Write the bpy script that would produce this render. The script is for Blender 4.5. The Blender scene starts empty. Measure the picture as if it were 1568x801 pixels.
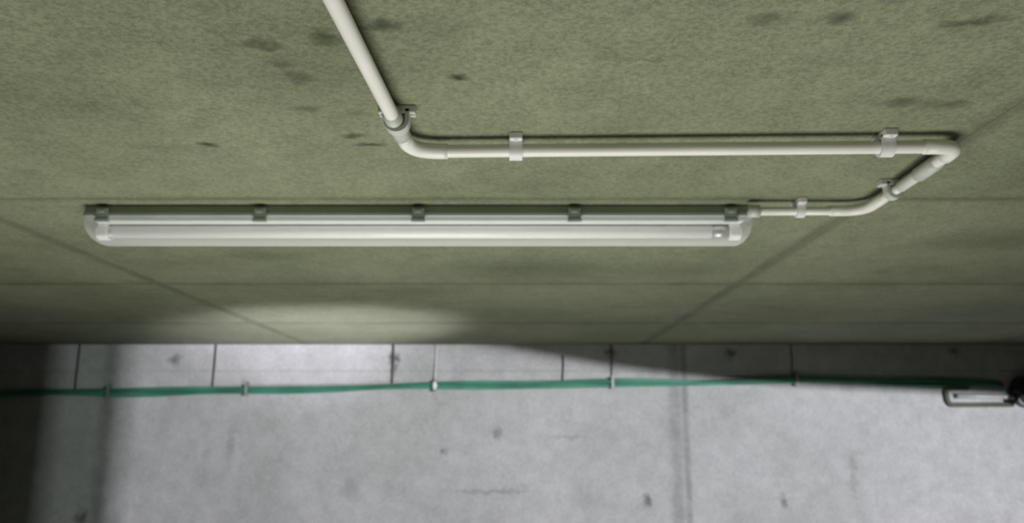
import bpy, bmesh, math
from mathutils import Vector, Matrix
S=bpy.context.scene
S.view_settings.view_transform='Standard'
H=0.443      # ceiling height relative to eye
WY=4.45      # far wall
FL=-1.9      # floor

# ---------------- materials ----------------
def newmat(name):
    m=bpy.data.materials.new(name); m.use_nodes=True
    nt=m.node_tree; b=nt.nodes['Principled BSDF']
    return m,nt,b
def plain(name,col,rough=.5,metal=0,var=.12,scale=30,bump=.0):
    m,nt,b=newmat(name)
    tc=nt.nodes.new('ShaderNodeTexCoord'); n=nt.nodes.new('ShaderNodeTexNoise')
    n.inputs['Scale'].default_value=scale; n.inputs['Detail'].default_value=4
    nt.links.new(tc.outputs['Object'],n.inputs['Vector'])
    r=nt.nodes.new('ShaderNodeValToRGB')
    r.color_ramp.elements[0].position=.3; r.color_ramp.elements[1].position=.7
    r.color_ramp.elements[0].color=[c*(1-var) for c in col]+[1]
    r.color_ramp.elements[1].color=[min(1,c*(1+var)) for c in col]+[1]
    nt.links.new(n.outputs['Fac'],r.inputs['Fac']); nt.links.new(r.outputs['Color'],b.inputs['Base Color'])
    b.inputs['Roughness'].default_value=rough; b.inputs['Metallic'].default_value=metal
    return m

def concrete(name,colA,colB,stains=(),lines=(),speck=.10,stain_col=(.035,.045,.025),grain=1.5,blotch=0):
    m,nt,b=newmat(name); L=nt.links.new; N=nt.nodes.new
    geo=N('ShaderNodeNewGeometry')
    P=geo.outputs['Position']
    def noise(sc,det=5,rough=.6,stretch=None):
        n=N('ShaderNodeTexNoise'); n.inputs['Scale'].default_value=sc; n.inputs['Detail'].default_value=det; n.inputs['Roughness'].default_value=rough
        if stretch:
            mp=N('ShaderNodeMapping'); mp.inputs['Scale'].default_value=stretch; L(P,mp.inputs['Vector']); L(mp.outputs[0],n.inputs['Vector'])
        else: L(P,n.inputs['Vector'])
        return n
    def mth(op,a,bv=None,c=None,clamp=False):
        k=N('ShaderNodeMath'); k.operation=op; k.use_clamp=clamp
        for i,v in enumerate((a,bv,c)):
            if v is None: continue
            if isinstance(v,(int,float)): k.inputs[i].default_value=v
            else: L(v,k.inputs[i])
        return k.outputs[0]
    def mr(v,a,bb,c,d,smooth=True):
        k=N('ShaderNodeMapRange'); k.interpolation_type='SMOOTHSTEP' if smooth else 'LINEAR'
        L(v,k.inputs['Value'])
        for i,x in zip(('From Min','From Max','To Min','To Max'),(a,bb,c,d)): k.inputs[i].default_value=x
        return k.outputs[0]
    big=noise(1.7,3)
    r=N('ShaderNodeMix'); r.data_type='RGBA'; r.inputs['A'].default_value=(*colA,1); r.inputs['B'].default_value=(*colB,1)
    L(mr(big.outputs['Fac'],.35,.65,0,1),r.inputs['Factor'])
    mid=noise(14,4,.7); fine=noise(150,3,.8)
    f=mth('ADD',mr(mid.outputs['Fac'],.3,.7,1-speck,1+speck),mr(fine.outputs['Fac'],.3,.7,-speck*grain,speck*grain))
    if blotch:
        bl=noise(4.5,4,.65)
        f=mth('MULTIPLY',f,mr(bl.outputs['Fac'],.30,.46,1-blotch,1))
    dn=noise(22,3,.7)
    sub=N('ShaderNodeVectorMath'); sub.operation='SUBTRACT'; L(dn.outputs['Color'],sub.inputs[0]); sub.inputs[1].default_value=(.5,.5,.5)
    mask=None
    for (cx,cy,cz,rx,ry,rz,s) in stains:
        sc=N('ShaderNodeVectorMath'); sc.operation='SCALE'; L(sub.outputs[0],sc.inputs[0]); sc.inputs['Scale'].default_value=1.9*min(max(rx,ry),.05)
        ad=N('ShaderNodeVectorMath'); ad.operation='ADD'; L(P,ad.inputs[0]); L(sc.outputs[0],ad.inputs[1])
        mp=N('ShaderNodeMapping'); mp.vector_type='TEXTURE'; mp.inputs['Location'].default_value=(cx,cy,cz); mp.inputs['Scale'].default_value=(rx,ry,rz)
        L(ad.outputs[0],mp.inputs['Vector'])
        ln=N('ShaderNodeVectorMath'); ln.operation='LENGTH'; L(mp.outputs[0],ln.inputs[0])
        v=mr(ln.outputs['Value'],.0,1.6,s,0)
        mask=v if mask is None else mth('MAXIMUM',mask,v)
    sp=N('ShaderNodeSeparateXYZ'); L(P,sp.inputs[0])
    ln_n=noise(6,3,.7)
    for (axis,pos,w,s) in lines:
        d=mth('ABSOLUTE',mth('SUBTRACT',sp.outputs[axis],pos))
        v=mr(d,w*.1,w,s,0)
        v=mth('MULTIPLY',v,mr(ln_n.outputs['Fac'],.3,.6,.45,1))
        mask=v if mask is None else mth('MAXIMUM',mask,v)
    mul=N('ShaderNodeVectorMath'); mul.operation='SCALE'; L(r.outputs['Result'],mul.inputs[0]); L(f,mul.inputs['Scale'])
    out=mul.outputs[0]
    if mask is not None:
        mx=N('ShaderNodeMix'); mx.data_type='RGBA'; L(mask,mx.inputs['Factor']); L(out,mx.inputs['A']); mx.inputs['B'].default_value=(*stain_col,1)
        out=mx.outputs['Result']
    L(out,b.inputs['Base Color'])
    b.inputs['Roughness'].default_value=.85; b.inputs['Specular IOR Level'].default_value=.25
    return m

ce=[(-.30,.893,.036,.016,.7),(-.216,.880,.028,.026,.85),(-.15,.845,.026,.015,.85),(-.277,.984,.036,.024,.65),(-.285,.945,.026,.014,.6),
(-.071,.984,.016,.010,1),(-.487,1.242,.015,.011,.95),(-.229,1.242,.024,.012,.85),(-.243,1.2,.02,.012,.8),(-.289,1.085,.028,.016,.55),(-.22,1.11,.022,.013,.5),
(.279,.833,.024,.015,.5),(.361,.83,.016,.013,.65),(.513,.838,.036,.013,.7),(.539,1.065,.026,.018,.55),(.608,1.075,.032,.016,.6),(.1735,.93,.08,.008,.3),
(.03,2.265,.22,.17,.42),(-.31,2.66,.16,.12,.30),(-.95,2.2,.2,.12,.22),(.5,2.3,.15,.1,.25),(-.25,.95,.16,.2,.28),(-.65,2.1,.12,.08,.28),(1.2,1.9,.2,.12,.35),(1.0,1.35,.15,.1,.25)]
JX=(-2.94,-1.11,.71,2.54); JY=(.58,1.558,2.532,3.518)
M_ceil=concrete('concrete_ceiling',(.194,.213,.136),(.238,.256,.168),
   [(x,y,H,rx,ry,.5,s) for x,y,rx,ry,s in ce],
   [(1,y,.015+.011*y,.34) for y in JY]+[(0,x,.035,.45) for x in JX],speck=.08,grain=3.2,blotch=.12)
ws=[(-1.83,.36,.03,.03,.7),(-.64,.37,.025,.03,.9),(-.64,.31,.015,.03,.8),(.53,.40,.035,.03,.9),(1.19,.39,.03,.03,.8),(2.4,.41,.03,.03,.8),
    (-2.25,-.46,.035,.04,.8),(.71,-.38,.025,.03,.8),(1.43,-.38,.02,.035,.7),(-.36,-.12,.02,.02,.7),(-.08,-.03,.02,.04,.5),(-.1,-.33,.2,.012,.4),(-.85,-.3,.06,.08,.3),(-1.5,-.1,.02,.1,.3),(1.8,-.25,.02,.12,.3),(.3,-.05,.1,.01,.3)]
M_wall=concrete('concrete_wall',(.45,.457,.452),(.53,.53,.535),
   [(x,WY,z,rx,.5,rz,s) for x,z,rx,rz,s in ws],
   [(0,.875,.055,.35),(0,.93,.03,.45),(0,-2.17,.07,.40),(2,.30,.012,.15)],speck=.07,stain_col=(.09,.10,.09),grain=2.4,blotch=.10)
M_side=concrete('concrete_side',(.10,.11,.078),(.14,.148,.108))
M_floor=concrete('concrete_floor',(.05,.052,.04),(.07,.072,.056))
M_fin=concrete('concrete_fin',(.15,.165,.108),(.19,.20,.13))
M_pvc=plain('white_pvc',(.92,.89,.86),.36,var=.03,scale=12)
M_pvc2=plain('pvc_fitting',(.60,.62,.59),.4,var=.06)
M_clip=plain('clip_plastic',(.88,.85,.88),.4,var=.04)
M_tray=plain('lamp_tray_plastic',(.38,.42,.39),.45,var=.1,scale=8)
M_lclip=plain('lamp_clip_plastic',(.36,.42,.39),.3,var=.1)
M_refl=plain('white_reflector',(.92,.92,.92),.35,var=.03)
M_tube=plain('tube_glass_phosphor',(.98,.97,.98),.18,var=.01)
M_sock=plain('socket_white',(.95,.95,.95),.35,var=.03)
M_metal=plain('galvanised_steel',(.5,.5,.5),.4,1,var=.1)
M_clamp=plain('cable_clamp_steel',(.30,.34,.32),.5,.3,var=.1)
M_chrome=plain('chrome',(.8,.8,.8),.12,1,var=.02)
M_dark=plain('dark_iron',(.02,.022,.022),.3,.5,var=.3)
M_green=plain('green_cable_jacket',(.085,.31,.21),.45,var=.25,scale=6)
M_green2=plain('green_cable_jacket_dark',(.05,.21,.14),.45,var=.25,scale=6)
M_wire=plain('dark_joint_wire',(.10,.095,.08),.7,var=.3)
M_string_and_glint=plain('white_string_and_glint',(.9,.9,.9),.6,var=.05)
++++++
OBJECTIVE: List the lines of the material in which the word "scene" occurs.

SOLUTION TO THE EXERCISE:
Write the bpy script that would produce this render. The script is for Blender 4.5. The Blender scene starts empty. Measure the picture as if it were 1568x801 pixels.
S=bpy.context.scene